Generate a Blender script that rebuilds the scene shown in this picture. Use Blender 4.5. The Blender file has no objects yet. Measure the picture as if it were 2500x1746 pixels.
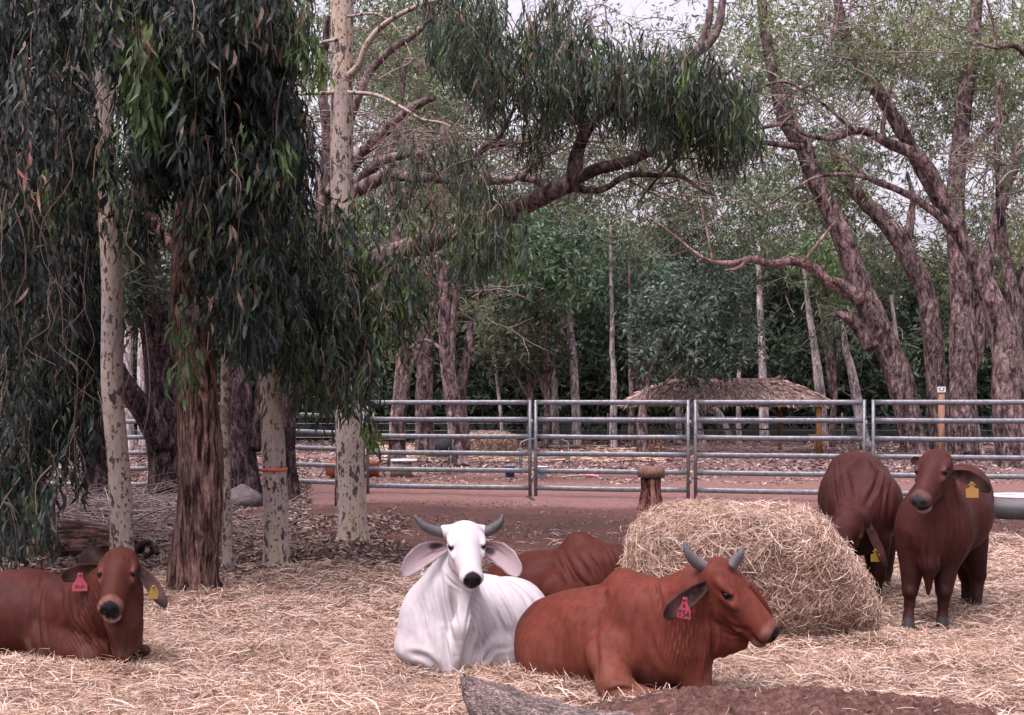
import bpy, math, random
import numpy as np
from mathutils import Vector, Matrix

F_PX = 3200.0; CX = 1250.0; HZ = 987.0; CAM_H = 1.65   # focal length in photo pixels, horizon row, eye height
rng = np.random.default_rng(7)
random.seed(7)
scene = bpy.context.scene
COL = scene.collection

def W(px, py, d):
    """photo pixel + distance in metres -> world point"""
    return np.array([(px - CX) / F_PX * d, d, CAM_H - (py - HZ) / F_PX * d])

def gd(py):
    """distance at which flat ground shows on photo row py"""
    return CAM_H * F_PX / (py - HZ)

def nrm(v):
    v = np.asarray(v, float); n = np.linalg.norm(v)
    return v / n if n > 1e-9 else v

# ---------------------------------------------------------------- noise
def _hash(ix, iy, iz, seed):
    h = (ix.astype(np.int64) * 374761393 + iy.astype(np.int64) * 668265263 + iz.astype(np.int64) * 2147483647 + seed * 974711) & 0xffffffff
    h = ((h ^ (h >> 13)) * 1274126177) & 0xffffffff
    h = ((h ^ (h >> 16)) * 2246822519) & 0xffffffff
    return ((h ^ (h >> 15)) & 0xffffff) / float(0xffffff)

def vnoise(P, scale=1.0, seed=0):
    P = np.asarray(P, float) * scale
    i = np.floor(P).astype(np.int64); f = P - i; f = f * f * (3 - 2 * f)
    out = 0
    for dx in (0, 1):
        wx = f[:, 0] if dx else 1 - f[:, 0]
        for dy in (0, 1):
            wy = f[:, 1] if dy else 1 - f[:, 1]
            for dz in (0, 1):
                wz = f[:, 2] if dz else 1 - f[:, 2]
                out = out + wx * wy * wz * _hash(i[:, 0] + dx, i[:, 1] + dy, i[:, 2] + dz, seed)
    return out

def fbm(P, scale=1.0, octaves=3, seed=0):
    a, s, t = 1.0, 0.0, 0.0
    for k in range(octaves):
        s = s + a * vnoise(P, scale * 2 ** k, seed + k * 17); t += a; a *= 0.5
    return s / t

def smooth01(a, b, x):
    t = np.clip((x - a) / (b - a), 0, 1); return t * t * (3 - 2 * t)

# ---------------------------------------------------------------- geometry container
class Geo:
    def __init__(s): s.V = []; s.Q = []; s.T = []; s.C = []; s.n = 0; s.M = []
    def add(s, V, Q=None, T=None, col=(0.5, 0.5, 0.5)):
        V = np.asarray(V, float).reshape(-1, 3)
        if Q is not None and len(Q): s.Q.append(np.asarray(Q, np.int64).reshape(-1, 4) + s.n)
        if T is not None and len(T): s.T.append(np.asarray(T, np.int64).reshape(-1, 3) + s.n)
        c = np.asarray(col, float)
        if c.ndim == 1: c = np.tile(c, (len(V), 1))
        s.V.append(V); s.C.append(c); s.n += len(V)
        return s
    def merge(s, g):
        if g.n: s.add(np.concatenate(g.V), np.concatenate(g.Q) if g.Q else None, np.concatenate(g.T) if g.T else None, np.concatenate(g.C))
        return s

ORIG = {}
def thing(name, label, cat, loc=(0, 0, 0), group=None, kind=None):
    o = bpy.data.objects.new(name, None); COL.objects.link(o)
    o.location = loc; o.empty_display_size = 0.1
    o['label'] = label; o['category'] = cat
    if group: o['group'] = group
    if kind: o['kind'] = kind
    ORIG[o] = np.array(loc, float)
    return o

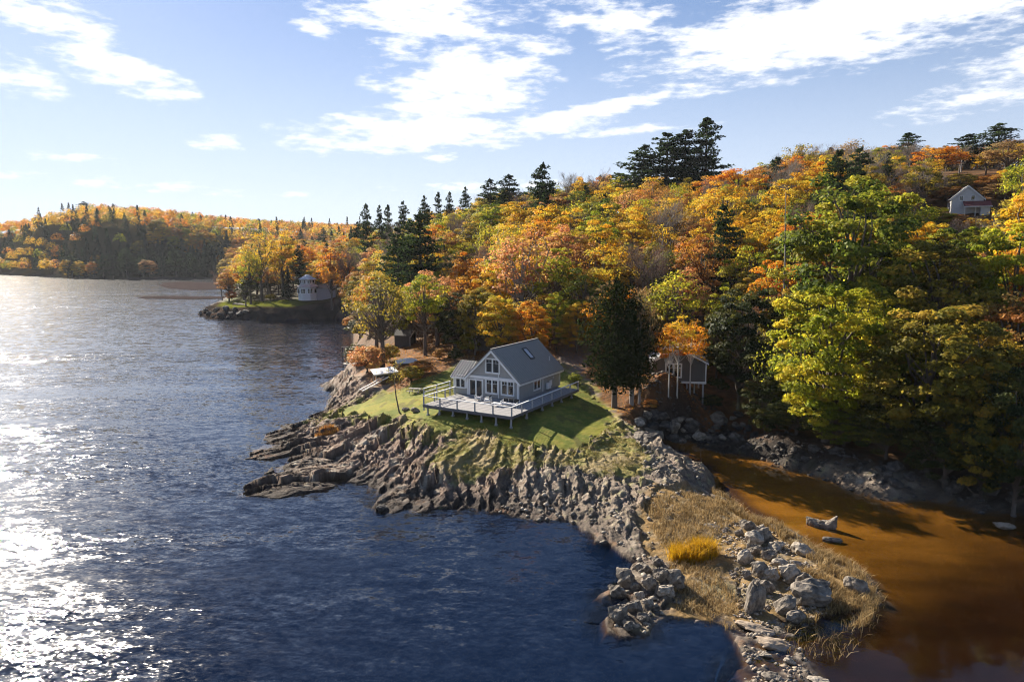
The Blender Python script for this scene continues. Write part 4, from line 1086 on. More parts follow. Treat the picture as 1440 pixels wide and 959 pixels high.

» Exercise prompt:
Could you repeat exactly the lines from the first one of the records above through the line containing "COL = scene.collection", leaving out any pictures?

» Result:
Generate a Blender script that rebuilds the scene shown in this picture. Use Blender 4.5. The Blender file has no objects yet. Measure the picture as if it were 2500x1746 pixels.
import bpy, math, random
import numpy as np
from mathutils import Vector, Matrix

F_PX = 3200.0; CX = 1250.0; HZ = 987.0; CAM_H = 1.65   # focal length in photo pixels, horizon row, eye height
rng = np.random.default_rng(7)
random.seed(7)
scene = bpy.context.scene
COL = scene.collection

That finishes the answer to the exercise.